Thursday 1 March 2012

Law of Unintended Consequences

At various times in my career I've considered the option of working in a prison, but always rejected it. When I started, some probation areas had a policy of compelling PO's to undertake a stint in prison as there was always a fear that if you didn't rotate staff regularly, there was a danger of staff losing their, shall we say 'distinctiveness'. Some older readers might even recall that in the dim distant past some vociferous elements within NAPO even tried to get all probation staff removed on the grounds that working inside prison was inconsistent with our values. 

My main reason for not working in a prison is that basically someone, other than my employer, could lock me out at the drop of a hat and I would have virtually no means of redressing that action. In an absolutely astonishing move, this is precisely what has happened to all the probation staff at three prisons in South Yorkshire.
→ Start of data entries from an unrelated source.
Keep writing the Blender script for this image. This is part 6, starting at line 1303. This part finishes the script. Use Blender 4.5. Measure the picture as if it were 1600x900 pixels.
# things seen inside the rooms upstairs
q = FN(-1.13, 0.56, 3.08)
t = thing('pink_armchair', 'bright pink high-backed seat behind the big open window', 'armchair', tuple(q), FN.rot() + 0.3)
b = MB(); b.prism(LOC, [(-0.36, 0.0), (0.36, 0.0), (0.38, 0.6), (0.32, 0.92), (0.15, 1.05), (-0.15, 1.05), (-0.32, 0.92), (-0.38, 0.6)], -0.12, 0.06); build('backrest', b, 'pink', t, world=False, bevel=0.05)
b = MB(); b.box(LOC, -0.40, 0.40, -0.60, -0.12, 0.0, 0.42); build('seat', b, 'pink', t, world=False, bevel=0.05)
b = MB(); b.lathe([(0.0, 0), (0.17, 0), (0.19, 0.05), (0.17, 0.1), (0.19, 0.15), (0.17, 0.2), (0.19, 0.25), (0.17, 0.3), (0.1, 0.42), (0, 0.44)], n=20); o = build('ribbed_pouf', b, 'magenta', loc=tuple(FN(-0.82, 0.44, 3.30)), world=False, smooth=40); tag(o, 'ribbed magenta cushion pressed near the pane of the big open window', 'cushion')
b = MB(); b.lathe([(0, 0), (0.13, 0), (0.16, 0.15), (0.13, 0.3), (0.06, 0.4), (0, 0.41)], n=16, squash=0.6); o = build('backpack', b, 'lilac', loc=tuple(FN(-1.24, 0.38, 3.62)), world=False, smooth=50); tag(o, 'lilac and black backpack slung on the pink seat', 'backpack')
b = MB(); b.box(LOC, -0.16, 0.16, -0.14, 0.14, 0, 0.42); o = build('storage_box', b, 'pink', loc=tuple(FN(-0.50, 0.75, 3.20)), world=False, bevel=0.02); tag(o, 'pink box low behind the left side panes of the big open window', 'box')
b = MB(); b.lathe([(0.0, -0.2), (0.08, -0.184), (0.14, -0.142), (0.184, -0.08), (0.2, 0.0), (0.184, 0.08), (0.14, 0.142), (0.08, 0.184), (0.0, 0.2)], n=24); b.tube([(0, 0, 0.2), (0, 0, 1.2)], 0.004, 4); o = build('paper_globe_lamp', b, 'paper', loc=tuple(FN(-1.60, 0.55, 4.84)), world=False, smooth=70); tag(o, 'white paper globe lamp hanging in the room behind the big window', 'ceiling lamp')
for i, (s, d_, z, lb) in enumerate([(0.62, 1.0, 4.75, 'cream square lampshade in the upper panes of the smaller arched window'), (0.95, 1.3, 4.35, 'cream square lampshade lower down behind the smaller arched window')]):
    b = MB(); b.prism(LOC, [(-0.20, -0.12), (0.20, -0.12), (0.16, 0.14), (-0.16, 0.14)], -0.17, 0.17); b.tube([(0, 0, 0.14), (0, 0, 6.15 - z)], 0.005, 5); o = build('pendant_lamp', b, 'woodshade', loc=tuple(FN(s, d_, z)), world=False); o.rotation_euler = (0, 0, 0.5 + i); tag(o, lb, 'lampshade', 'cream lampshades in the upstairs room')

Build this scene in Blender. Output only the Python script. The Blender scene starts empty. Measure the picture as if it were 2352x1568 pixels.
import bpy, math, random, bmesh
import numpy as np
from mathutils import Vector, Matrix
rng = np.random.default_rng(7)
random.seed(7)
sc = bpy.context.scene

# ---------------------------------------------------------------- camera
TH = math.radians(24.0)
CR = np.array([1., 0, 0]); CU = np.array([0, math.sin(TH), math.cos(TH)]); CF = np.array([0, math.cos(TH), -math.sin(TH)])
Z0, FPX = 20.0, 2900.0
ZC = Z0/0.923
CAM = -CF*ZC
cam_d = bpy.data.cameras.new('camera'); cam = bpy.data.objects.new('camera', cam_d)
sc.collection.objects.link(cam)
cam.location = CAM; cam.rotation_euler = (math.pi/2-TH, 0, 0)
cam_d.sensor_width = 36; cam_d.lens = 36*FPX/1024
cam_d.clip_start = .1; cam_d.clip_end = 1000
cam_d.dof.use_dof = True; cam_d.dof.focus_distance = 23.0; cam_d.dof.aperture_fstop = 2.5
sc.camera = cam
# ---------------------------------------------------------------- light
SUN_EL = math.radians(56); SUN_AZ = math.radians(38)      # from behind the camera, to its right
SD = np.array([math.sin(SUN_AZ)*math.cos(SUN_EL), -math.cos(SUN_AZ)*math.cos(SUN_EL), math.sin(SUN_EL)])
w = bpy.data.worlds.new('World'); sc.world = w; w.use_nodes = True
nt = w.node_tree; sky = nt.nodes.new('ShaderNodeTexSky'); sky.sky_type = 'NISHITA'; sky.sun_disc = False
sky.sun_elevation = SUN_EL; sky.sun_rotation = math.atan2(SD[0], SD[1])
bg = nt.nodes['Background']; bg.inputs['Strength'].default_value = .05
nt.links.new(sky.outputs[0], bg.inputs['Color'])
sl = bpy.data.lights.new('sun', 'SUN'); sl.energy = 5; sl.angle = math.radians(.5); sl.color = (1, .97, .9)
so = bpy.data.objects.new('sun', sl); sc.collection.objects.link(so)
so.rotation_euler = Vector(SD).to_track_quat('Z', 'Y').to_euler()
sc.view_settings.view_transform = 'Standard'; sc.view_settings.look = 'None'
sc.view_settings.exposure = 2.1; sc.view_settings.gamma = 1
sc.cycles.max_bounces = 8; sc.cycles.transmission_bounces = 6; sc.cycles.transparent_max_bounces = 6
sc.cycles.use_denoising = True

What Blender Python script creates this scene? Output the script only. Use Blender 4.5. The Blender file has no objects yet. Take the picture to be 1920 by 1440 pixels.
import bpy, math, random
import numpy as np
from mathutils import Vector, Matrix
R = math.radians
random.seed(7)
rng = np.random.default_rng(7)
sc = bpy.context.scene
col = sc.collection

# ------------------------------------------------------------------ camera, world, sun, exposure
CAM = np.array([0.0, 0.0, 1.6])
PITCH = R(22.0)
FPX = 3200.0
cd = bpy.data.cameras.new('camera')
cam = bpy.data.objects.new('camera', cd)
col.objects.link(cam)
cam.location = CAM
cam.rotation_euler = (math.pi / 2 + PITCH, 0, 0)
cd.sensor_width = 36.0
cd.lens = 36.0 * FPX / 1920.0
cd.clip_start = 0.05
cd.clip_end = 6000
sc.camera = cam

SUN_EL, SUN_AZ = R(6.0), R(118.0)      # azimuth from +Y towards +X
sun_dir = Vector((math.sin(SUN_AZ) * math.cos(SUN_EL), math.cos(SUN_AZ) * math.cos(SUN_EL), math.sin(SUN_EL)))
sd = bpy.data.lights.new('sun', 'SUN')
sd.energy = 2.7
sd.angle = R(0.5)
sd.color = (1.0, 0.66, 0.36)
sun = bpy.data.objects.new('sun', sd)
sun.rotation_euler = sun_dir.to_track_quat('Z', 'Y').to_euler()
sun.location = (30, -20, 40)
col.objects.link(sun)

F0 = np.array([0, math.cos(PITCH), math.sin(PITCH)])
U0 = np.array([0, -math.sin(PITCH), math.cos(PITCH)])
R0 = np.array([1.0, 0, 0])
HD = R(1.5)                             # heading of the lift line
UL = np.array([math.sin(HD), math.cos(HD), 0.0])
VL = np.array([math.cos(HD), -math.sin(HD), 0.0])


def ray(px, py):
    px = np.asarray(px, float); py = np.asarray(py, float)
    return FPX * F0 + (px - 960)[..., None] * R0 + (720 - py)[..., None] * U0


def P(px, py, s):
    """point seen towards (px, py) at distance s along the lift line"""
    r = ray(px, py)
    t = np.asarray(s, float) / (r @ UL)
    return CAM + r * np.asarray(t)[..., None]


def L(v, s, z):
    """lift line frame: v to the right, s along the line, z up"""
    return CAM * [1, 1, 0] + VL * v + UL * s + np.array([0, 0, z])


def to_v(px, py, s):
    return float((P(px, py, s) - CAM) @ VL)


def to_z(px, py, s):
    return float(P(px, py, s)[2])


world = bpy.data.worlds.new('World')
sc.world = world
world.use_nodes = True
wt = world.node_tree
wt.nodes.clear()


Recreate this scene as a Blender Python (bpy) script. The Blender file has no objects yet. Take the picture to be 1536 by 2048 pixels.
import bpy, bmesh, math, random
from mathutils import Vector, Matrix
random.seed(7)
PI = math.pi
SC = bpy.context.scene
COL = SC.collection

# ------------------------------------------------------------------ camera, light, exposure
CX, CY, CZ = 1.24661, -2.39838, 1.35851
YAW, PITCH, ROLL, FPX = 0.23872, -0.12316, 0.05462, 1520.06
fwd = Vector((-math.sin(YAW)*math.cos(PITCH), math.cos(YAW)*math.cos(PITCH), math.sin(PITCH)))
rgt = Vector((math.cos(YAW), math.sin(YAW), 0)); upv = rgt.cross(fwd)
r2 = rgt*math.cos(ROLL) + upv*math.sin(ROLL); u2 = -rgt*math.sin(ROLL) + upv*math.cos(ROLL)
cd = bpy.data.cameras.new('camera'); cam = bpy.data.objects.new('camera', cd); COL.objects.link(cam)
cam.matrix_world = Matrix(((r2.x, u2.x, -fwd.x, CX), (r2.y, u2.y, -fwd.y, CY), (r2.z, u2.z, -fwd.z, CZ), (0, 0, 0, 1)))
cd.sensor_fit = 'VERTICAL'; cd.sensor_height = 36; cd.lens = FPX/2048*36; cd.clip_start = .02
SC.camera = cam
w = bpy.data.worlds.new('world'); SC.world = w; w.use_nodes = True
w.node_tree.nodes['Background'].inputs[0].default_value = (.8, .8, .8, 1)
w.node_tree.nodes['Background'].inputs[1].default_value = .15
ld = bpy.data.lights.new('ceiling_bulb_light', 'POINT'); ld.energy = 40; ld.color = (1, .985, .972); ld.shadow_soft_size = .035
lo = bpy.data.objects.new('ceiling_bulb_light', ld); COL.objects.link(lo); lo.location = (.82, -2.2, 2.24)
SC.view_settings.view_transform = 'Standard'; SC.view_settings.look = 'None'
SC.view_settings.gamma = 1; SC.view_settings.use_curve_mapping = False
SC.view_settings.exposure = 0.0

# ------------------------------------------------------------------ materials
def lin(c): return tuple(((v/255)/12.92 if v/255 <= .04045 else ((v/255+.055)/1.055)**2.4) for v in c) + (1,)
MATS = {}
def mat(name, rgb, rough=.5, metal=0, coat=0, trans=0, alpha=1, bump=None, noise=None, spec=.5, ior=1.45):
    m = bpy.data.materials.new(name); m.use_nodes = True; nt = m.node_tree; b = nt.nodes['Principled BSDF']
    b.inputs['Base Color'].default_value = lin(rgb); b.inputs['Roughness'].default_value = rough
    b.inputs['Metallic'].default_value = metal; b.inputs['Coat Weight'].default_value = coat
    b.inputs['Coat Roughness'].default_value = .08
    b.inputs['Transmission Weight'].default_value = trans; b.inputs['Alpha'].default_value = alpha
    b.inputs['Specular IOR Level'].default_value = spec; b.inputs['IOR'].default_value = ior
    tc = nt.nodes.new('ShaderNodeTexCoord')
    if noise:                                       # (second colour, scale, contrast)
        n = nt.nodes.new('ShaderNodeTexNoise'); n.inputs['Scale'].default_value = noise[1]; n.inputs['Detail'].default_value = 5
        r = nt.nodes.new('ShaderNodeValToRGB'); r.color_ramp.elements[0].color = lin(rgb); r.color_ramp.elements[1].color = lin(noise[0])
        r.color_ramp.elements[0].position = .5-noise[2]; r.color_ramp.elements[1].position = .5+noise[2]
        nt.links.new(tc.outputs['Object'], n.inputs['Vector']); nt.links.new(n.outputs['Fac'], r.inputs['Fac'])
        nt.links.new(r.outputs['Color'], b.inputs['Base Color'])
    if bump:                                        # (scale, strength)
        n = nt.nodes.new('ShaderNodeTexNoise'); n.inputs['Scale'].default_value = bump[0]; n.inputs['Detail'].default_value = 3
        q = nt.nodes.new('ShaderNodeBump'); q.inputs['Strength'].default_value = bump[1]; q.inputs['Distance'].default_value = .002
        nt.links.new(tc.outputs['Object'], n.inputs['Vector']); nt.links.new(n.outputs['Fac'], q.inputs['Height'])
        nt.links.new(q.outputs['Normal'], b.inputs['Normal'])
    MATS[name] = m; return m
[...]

The governor in charge of HMP Moorlands, Lindholme and Hatfield has taken the action because he discovered that South Yorkshire Probation Trust has got into bed with private prison contractor G4S. Now of course that's the company currently engaged in trying to win the bid to run these three prisons and hence wrest them away from the public sector.

The problem is that South Yorkshire thought this was a smart move because it meant they would get a seat on the Board of G4S and actually be sharing the driving seat running these three prisons, rather than just being a sub-contractor to G4S, if they won the contract. The governor is furious and apparently his boss at NOMS has refused to overturn the decision. To say it's a mess would be an understatement. As of right now 2,000 inmates in three prisons have no probation service looking after their interests and helping them prepare for release. All this beggars belief when you realise that the prison and probation service are supposed to have unified management and oversight in the form of NOMS. Just another unintended consequence of the barmy privatisation agenda.